**Short exercise:** Transcribe the lines from the start of the data below through the line with "SC.camera = cam", word for word and nothing more.

**Data block:**
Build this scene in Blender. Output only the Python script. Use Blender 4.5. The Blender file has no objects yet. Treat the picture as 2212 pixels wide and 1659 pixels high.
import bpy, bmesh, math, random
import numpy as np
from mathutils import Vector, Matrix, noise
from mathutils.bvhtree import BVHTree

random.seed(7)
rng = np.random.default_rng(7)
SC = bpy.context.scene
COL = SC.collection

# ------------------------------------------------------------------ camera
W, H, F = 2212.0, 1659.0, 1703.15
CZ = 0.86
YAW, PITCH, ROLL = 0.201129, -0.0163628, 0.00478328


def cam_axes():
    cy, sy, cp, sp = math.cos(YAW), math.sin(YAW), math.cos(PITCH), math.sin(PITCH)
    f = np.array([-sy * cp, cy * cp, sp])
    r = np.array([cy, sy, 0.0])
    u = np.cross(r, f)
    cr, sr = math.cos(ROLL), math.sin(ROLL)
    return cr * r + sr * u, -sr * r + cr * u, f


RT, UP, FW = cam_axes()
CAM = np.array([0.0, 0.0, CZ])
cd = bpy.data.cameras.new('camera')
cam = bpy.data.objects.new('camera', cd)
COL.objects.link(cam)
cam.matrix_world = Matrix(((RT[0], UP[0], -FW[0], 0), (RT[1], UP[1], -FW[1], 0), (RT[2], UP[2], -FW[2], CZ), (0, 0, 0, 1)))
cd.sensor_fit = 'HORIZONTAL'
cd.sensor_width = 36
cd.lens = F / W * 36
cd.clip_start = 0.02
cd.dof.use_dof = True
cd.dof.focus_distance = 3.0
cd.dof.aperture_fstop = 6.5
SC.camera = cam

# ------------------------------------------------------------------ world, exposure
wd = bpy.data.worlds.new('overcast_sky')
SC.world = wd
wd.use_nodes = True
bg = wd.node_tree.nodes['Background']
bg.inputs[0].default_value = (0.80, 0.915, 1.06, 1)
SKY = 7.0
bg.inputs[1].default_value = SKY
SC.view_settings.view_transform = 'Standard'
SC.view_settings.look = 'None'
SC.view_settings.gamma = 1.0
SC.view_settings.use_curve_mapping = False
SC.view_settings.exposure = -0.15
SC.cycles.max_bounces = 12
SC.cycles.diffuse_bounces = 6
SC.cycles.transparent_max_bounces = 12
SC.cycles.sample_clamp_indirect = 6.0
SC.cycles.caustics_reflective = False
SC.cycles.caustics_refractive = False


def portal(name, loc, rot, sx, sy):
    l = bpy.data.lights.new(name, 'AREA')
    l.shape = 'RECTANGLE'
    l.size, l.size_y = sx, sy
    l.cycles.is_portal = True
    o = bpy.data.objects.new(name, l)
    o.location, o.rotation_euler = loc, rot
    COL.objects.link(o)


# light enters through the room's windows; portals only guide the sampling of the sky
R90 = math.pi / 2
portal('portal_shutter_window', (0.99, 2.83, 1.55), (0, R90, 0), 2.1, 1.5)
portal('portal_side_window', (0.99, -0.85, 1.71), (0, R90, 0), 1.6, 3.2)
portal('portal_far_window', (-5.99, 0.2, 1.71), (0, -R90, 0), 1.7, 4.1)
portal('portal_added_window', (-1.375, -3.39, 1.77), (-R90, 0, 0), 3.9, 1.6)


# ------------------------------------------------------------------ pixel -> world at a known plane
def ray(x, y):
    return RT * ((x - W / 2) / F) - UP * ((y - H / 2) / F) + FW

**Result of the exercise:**
Build this scene in Blender. Output only the Python script. Use Blender 4.5. The Blender file has no objects yet. Treat the picture as 2212 pixels wide and 1659 pixels high.
import bpy, bmesh, math, random
import numpy as np
from mathutils import Vector, Matrix, noise
from mathutils.bvhtree import BVHTree

random.seed(7)
rng = np.random.default_rng(7)
SC = bpy.context.scene
COL = SC.collection

# ------------------------------------------------------------------ camera
W, H, F = 2212.0, 1659.0, 1703.15
CZ = 0.86
YAW, PITCH, ROLL = 0.201129, -0.0163628, 0.00478328


def cam_axes():
    cy, sy, cp, sp = math.cos(YAW), math.sin(YAW), math.cos(PITCH), math.sin(PITCH)
    f = np.array([-sy * cp, cy * cp, sp])
    r = np.array([cy, sy, 0.0])
    u = np.cross(r, f)
    cr, sr = math.cos(ROLL), math.sin(ROLL)
    return cr * r + sr * u, -sr * r + cr * u, f


RT, UP, FW = cam_axes()
CAM = np.array([0.0, 0.0, CZ])
cd = bpy.data.cameras.new('camera')
cam = bpy.data.objects.new('camera', cd)
COL.objects.link(cam)
cam.matrix_world = Matrix(((RT[0], UP[0], -FW[0], 0), (RT[1], UP[1], -FW[1], 0), (RT[2], UP[2], -FW[2], CZ), (0, 0, 0, 1)))
cd.sensor_fit = 'HORIZONTAL'
cd.sensor_width = 36
cd.lens = F / W * 36
cd.clip_start = 0.02
cd.dof.use_dof = True
cd.dof.focus_distance = 3.0
cd.dof.aperture_fstop = 6.5
SC.camera = cam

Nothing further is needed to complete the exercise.